- What is needed:
Beginning with the first line of the entries below, quote each line until you reach and include the line with "FS = frame((0, 0, 0), (0.8172, 0.5763, 0), (-0.5763, 0.8172, 0))".

## begin Data supplied

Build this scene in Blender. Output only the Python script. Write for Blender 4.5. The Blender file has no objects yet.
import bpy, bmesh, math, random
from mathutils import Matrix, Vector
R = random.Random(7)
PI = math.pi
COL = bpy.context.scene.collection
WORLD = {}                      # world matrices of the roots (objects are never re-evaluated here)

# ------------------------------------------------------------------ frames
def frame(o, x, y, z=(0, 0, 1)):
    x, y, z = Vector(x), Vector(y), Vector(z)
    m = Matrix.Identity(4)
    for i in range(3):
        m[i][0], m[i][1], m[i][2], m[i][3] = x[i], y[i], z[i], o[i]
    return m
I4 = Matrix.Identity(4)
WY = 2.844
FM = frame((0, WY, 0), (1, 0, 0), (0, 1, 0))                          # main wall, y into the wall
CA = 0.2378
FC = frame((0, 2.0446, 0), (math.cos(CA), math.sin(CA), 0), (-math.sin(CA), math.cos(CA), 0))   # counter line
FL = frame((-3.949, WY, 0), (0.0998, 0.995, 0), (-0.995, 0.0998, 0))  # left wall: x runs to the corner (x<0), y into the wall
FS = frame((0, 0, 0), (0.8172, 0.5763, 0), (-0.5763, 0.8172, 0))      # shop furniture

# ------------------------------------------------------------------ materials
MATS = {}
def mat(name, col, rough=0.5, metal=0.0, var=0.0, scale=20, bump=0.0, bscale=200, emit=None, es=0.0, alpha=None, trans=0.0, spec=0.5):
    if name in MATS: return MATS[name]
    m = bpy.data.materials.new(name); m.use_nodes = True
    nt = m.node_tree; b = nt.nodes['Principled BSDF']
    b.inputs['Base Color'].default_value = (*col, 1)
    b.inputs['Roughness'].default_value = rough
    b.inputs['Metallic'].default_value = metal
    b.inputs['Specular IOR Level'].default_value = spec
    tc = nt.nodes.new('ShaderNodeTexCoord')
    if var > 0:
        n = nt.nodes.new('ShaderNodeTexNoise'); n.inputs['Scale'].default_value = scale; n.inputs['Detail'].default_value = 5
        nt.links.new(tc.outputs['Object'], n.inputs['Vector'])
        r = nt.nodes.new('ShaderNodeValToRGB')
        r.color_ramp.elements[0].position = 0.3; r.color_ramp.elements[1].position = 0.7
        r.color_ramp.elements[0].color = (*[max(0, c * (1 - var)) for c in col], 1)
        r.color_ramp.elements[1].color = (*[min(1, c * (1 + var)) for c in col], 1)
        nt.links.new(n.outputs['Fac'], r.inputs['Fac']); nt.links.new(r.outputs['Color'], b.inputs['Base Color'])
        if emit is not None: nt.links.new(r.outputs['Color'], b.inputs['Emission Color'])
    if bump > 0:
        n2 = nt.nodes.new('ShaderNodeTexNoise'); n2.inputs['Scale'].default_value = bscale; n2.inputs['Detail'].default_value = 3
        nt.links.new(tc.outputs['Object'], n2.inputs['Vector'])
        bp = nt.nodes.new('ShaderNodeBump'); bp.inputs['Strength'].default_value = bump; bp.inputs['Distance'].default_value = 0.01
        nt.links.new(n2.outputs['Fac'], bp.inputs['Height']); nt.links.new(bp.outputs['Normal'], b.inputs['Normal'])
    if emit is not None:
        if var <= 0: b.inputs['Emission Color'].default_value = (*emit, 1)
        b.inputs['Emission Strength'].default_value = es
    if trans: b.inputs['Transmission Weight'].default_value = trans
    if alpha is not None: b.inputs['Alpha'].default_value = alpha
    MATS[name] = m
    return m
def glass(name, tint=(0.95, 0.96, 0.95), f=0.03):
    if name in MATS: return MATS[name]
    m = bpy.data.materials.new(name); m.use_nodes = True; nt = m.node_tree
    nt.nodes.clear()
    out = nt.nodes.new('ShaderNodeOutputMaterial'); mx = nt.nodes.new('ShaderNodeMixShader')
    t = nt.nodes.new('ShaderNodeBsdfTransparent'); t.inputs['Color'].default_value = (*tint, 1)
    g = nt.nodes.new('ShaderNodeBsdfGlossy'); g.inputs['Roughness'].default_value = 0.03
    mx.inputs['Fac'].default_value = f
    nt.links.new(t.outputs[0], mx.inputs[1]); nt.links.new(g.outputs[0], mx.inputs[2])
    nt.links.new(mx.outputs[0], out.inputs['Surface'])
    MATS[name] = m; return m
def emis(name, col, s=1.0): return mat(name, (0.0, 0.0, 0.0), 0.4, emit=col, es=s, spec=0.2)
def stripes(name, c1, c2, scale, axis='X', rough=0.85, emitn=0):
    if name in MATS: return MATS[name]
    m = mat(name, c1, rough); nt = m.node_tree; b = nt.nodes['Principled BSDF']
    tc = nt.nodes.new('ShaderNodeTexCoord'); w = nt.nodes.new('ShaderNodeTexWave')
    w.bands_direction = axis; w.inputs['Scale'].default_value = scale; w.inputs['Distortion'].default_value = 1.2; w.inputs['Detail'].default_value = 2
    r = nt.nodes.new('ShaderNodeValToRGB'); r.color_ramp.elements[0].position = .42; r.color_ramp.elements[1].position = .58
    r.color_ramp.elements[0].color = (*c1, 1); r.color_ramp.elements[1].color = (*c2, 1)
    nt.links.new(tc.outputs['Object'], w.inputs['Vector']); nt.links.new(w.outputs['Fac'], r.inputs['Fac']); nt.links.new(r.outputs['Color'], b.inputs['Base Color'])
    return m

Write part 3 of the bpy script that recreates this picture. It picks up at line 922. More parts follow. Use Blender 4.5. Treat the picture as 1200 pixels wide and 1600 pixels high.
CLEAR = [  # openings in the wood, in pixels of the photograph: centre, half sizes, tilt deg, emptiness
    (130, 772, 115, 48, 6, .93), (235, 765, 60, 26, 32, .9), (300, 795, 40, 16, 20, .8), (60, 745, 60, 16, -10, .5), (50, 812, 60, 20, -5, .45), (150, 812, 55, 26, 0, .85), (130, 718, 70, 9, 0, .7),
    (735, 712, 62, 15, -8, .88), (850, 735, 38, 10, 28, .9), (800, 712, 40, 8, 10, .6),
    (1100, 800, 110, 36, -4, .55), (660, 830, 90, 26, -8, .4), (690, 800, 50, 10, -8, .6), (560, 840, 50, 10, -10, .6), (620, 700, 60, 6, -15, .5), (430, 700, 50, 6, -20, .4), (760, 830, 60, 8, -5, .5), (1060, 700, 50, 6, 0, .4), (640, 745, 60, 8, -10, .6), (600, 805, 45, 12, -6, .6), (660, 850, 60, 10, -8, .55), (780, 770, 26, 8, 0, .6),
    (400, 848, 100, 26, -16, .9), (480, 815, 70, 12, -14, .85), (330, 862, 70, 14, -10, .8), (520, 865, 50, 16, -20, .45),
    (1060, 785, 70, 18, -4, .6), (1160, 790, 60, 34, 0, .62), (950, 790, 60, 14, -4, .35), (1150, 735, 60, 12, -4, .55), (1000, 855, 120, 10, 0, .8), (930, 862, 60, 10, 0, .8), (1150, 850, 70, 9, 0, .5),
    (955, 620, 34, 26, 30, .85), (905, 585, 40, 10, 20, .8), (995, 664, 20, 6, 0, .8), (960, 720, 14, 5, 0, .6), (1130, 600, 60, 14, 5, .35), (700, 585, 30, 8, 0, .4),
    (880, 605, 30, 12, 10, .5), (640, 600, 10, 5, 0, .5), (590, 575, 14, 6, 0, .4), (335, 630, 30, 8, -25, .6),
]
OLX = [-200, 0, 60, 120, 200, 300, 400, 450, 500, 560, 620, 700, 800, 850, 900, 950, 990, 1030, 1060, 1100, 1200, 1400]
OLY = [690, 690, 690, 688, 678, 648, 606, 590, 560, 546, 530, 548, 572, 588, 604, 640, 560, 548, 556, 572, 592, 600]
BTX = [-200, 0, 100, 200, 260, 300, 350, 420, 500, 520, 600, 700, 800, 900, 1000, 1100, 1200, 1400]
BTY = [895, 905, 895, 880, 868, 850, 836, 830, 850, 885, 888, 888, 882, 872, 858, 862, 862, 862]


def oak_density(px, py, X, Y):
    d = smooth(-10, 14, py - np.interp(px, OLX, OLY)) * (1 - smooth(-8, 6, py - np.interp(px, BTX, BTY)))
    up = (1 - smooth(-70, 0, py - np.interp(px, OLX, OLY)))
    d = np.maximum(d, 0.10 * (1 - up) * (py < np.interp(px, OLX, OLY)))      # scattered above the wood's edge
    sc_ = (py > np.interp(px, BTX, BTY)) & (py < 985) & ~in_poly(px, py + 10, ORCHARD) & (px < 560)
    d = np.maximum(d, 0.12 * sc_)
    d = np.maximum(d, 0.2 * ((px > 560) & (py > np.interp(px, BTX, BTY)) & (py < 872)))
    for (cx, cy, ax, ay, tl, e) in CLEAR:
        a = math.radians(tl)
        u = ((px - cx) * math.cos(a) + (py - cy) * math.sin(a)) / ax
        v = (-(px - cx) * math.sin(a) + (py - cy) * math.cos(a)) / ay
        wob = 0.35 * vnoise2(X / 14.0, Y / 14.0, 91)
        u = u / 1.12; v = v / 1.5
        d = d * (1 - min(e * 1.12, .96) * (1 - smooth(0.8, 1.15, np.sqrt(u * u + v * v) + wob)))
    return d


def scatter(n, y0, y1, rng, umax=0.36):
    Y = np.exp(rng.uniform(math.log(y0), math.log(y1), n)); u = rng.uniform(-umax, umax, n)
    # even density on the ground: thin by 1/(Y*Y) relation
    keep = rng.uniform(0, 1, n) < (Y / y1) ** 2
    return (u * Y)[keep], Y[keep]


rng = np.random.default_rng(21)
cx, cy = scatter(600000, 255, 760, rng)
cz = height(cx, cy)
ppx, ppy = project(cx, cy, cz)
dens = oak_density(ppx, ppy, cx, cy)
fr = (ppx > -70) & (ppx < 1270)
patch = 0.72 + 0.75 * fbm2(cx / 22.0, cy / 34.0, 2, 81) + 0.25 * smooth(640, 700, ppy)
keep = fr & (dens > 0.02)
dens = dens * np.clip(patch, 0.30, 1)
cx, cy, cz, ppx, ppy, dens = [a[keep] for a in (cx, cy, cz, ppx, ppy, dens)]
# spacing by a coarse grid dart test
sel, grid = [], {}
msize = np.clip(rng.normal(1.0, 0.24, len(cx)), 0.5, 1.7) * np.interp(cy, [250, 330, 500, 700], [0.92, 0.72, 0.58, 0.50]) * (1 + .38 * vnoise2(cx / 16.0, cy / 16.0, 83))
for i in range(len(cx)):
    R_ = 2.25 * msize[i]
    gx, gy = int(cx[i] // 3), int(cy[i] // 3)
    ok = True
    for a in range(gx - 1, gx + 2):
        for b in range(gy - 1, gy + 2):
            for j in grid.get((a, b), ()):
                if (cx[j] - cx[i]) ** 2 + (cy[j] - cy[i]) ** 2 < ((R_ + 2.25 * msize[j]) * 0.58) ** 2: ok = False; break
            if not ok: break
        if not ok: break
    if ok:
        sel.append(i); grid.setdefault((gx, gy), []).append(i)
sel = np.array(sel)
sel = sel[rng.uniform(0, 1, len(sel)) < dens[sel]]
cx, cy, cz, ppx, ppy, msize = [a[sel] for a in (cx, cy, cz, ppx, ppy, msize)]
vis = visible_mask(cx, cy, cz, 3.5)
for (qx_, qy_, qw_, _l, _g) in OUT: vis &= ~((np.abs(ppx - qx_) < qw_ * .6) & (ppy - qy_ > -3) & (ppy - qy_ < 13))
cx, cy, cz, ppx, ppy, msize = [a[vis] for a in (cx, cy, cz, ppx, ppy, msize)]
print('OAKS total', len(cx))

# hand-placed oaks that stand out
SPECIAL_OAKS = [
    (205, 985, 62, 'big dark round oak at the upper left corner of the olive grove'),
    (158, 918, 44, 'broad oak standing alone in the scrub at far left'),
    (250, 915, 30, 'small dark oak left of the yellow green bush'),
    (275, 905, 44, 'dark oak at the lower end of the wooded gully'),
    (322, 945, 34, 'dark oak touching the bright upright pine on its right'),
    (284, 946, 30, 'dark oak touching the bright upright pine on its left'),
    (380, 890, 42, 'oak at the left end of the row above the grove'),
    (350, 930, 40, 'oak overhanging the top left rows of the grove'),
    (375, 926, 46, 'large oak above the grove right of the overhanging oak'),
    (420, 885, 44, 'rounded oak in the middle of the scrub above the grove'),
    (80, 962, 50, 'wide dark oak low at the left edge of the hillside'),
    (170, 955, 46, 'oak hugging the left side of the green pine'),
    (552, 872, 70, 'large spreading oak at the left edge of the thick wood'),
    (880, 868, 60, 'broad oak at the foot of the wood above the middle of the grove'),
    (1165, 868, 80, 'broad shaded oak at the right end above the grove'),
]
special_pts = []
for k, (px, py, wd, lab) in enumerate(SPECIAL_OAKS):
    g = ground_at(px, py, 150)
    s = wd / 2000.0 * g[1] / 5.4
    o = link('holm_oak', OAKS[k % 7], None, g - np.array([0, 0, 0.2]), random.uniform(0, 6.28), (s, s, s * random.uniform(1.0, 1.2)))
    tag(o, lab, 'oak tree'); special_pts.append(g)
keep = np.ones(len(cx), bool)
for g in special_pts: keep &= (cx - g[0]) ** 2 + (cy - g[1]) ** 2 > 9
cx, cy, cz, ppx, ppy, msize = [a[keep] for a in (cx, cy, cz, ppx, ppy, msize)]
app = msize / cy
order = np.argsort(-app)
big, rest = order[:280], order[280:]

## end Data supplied

- Response to this task:
Build this scene in Blender. Output only the Python script. Write for Blender 4.5. The Blender file has no objects yet.
import bpy, bmesh, math, random
from mathutils import Matrix, Vector
R = random.Random(7)
PI = math.pi
COL = bpy.context.scene.collection
WORLD = {}                      # world matrices of the roots (objects are never re-evaluated here)

# ------------------------------------------------------------------ frames
def frame(o, x, y, z=(0, 0, 1)):
    x, y, z = Vector(x), Vector(y), Vector(z)
    m = Matrix.Identity(4)
    for i in range(3):
        m[i][0], m[i][1], m[i][2], m[i][3] = x[i], y[i], z[i], o[i]
    return m
I4 = Matrix.Identity(4)
WY = 2.844
FM = frame((0, WY, 0), (1, 0, 0), (0, 1, 0))                          # main wall, y into the wall
CA = 0.2378
FC = frame((0, 2.0446, 0), (math.cos(CA), math.sin(CA), 0), (-math.sin(CA), math.cos(CA), 0))   # counter line
FL = frame((-3.949, WY, 0), (0.0998, 0.995, 0), (-0.995, 0.0998, 0))  # left wall: x runs to the corner (x<0), y into the wall
FS = frame((0, 0, 0), (0.8172, 0.5763, 0), (-0.5763, 0.8172, 0))      # shop furniture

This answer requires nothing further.